The story is that me, my mom, and my little brother are currently staying at my grandfather's house and the atmosphere is not very pleasant. I couldn't bear to look at them since they don't care that much about us.
I'm not being dramatic, I'm just saying the truth since I think I am not being myself at the age of 21.
Any suggestions to improve for the better?
You consider yourself a failure because you have no job, or because you haven't been accepted for a job? Are you looking for work to escape the "unpleasant" atmosphere of your home? Would having a job improve your relations with your grandfather?
If you're still in school, and are not being pressured to work for financial reasons, then think of school as your "job". That means giving it your best and learn as much as you can.
If you're looking for work because you need the money or want to help out your family, then you need a more positive outlook, and to seek alternatives to traditional jobs. Also, be sure you can handle both school and work because it is not going to be easy.

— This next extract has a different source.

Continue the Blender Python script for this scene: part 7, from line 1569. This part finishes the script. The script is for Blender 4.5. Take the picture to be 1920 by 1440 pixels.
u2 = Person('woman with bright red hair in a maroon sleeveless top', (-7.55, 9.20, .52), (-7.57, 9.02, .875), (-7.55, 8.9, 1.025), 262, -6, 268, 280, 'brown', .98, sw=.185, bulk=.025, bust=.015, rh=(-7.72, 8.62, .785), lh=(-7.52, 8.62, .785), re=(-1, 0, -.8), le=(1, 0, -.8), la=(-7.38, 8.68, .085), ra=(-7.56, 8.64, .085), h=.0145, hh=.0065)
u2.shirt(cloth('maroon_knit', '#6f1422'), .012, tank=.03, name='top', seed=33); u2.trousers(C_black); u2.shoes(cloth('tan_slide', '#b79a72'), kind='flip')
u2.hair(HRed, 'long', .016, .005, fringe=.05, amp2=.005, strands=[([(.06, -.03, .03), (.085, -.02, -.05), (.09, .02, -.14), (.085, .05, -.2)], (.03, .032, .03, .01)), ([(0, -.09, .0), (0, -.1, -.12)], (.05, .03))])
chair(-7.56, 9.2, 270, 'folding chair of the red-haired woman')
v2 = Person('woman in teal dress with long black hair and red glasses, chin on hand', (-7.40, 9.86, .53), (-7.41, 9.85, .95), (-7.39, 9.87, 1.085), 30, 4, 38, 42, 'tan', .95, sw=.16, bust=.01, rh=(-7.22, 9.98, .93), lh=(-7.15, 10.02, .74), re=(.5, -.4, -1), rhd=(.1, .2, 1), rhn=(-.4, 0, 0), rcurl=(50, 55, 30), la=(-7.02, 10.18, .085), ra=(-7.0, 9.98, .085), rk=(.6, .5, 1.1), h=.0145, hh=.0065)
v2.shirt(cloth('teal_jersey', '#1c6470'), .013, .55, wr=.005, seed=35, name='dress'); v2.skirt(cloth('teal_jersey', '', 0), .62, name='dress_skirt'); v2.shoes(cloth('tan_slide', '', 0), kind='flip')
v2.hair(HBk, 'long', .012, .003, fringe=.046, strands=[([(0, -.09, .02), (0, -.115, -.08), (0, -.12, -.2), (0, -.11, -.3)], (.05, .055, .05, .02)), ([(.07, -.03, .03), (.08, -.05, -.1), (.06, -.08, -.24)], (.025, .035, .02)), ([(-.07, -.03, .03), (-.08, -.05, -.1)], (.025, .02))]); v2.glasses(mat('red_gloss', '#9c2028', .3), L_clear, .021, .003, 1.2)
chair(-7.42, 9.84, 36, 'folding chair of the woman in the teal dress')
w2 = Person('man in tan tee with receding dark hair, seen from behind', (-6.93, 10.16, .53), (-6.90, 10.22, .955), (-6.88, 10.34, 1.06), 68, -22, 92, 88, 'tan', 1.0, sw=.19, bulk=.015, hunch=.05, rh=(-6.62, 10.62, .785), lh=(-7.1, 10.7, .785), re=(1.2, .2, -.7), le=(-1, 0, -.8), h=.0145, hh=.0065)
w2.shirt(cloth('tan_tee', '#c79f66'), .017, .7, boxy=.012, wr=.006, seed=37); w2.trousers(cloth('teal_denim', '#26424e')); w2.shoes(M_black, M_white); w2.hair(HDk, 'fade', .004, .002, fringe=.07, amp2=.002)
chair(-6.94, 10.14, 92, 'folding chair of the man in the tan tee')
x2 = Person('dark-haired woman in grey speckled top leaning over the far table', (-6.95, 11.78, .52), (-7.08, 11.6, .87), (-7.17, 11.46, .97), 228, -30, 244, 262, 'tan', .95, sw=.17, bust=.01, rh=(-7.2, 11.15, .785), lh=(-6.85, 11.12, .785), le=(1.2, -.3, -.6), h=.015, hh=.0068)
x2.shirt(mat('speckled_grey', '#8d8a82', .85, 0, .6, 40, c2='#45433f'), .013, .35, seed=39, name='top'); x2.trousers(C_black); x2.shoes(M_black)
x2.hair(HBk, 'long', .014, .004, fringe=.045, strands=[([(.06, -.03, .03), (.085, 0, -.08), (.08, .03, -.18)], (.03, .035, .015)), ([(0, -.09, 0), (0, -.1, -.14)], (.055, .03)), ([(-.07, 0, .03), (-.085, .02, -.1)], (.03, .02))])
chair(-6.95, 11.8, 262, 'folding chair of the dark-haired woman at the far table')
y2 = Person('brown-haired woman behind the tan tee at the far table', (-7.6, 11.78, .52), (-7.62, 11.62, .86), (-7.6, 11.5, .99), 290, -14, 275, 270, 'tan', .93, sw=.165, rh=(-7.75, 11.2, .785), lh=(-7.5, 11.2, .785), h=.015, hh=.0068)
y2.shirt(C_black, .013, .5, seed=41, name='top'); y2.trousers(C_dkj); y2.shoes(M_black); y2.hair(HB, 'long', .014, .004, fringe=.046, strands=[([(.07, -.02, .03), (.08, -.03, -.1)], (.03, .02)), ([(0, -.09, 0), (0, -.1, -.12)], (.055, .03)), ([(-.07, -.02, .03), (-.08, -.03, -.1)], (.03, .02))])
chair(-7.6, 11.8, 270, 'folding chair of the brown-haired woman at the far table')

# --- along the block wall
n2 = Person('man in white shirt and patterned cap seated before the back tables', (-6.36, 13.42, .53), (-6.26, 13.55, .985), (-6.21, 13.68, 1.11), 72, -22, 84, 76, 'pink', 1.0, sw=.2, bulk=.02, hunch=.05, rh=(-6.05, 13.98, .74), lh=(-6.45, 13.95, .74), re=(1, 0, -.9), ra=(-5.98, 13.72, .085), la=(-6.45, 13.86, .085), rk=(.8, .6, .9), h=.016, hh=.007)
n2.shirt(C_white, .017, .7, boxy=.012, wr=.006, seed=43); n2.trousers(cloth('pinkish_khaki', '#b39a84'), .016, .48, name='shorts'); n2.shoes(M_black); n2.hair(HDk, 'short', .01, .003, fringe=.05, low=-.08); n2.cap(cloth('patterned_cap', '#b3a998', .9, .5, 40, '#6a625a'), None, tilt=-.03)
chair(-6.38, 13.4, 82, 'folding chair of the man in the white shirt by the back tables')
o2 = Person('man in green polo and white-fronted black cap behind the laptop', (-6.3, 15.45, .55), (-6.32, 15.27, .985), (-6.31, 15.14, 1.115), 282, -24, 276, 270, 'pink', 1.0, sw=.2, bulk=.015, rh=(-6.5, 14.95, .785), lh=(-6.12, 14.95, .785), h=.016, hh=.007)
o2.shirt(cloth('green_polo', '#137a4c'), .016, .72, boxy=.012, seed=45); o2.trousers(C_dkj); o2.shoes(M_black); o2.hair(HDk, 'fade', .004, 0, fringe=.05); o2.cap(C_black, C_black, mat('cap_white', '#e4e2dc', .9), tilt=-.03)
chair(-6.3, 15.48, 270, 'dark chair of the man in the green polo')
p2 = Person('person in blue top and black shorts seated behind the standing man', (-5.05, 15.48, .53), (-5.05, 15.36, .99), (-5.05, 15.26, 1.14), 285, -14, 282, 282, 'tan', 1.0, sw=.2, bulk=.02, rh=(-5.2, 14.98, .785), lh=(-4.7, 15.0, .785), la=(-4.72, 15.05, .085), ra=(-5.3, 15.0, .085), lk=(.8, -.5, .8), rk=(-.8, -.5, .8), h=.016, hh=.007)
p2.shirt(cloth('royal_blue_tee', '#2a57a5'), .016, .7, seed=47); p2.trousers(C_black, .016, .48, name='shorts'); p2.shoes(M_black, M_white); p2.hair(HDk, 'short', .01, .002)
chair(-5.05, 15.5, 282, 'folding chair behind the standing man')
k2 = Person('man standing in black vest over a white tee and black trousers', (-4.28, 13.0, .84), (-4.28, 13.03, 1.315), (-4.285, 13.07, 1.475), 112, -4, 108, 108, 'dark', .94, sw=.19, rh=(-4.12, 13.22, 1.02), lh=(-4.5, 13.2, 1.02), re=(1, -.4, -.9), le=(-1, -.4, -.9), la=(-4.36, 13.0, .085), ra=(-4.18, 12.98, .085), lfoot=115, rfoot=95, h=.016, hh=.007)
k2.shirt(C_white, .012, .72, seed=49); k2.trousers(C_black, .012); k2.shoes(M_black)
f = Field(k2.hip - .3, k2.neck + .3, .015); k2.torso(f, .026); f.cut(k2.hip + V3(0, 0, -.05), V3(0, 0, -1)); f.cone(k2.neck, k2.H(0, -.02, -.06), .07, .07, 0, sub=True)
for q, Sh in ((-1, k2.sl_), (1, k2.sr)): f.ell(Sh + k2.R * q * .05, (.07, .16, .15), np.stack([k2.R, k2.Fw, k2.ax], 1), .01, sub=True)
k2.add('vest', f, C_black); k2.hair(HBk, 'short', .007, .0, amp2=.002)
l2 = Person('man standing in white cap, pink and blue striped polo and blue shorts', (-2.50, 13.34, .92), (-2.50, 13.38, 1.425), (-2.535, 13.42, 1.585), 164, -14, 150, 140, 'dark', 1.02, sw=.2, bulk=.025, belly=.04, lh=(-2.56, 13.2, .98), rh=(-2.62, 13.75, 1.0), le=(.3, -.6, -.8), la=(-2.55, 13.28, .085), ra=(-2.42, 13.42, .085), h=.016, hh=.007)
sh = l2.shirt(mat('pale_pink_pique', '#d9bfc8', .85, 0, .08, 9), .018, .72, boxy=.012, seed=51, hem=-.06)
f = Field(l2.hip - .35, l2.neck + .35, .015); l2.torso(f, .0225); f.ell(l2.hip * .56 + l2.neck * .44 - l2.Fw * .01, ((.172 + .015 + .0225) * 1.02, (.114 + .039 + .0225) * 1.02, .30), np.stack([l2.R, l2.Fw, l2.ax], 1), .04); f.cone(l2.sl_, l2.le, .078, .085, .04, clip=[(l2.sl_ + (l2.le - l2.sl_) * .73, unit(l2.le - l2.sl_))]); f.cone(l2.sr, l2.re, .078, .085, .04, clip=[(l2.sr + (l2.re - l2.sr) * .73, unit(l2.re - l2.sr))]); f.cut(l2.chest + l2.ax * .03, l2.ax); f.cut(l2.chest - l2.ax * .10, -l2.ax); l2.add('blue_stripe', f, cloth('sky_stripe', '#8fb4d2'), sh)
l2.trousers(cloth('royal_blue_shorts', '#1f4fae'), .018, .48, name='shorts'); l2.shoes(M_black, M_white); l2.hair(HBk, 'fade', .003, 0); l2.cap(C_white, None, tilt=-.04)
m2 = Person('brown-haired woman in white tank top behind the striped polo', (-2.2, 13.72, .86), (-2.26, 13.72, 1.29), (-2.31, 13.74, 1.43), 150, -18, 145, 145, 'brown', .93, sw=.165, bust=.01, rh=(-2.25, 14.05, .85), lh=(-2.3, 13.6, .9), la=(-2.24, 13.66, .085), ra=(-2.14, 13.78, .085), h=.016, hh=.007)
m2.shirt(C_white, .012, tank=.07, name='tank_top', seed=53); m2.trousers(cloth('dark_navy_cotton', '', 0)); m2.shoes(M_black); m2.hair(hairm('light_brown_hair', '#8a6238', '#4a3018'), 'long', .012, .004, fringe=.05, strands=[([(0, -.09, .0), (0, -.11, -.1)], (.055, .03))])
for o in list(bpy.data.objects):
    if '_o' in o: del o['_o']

The only failure you should worry about is when you didn't try for whatever it is you want to accomplish. Sometimes, you need to fail many, many times before you can finally succeed.
In the meantime that you're still looking for work, improve yourself. Learn to be disciplined, obedient, resourceful. Help where you can, even without remuneration, because you pick up valuable lessons doing such things. And for the meantime, use any rejection as motivation to do better. That way, you'll stop dwelling on being a failure.